---------- Records ----------
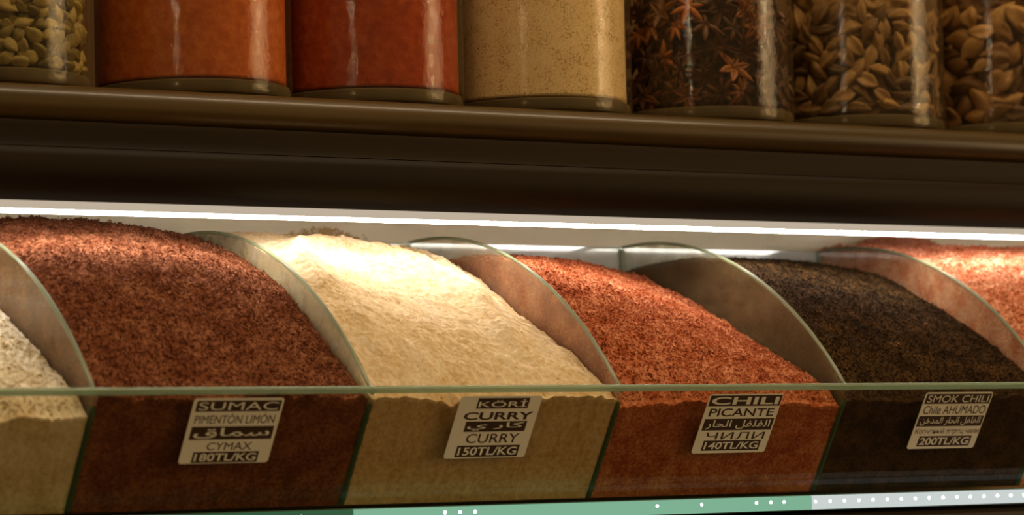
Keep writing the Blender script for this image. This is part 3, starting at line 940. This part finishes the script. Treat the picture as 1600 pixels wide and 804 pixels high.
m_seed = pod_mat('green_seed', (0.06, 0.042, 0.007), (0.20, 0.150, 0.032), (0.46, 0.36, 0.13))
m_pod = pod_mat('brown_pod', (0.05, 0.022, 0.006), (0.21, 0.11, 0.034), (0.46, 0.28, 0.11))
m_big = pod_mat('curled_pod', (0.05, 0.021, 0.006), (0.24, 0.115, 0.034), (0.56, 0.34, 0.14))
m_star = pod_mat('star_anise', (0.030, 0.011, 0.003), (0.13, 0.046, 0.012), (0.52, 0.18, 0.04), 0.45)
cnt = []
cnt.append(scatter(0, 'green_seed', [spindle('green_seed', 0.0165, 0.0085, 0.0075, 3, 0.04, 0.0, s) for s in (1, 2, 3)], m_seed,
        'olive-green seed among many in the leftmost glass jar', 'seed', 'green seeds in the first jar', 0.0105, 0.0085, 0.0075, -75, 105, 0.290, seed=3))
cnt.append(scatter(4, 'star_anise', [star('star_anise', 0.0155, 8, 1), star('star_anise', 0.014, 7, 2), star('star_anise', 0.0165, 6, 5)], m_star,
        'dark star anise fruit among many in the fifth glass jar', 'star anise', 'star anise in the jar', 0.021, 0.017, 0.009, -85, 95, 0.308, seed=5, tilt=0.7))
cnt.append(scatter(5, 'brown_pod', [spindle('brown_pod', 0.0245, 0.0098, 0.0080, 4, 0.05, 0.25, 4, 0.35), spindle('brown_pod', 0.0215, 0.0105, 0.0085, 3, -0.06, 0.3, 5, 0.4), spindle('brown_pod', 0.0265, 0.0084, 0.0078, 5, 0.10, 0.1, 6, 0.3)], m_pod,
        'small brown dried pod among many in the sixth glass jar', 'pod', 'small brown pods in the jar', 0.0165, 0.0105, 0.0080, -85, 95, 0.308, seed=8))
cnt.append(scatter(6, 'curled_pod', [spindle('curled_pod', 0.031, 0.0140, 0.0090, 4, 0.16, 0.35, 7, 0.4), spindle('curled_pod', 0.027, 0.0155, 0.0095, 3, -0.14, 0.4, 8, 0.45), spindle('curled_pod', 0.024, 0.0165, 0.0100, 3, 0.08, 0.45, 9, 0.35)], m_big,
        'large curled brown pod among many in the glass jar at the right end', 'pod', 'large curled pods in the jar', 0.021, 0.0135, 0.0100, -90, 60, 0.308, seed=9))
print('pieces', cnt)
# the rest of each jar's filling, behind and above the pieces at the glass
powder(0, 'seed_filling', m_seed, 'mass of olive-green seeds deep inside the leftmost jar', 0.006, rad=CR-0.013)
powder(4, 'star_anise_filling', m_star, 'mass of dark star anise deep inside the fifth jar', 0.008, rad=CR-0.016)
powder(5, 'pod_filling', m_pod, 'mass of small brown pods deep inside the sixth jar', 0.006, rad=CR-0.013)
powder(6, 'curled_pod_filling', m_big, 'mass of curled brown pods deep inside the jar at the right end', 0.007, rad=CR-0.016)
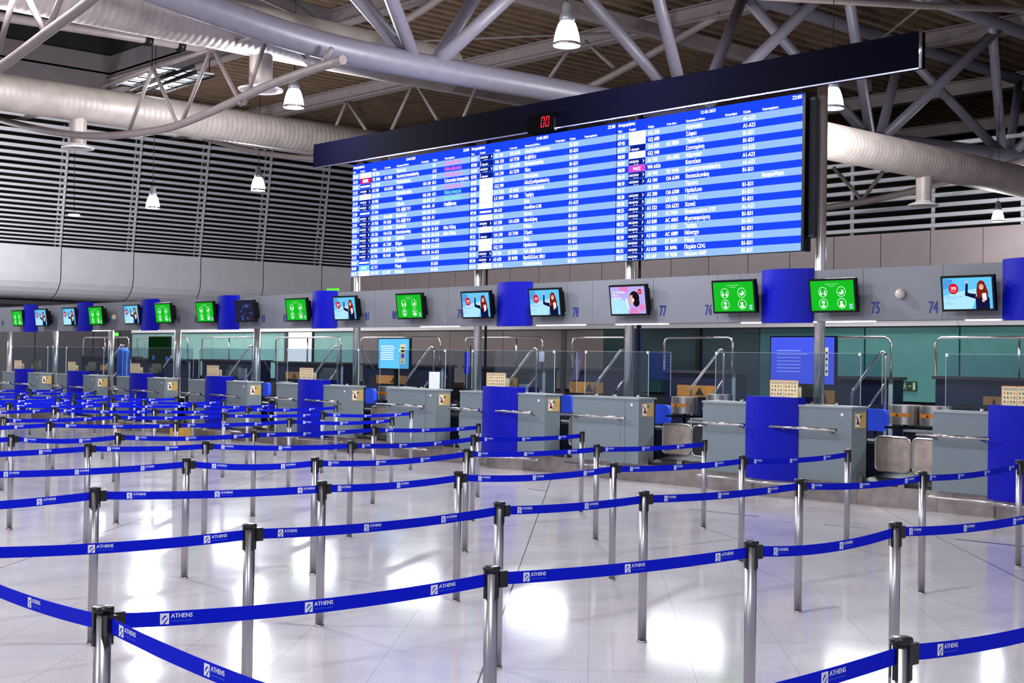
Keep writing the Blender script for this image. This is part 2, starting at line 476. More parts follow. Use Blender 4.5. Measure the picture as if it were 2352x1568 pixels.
----------
● **Aim of the task**:
List every line above containing the word "picture".

● **Task solution**:
Keep writing the Blender script for this image. This is part 3, starting at line 940. This part finishes the script. Treat the picture as 1600 pixels wide and 804 pixels high.
Keep writing the Blender script for this image. This is part 2, starting at line 476. More parts follow. Use Blender 4.5. Measure the picture as if it were 2352x1568 pixels.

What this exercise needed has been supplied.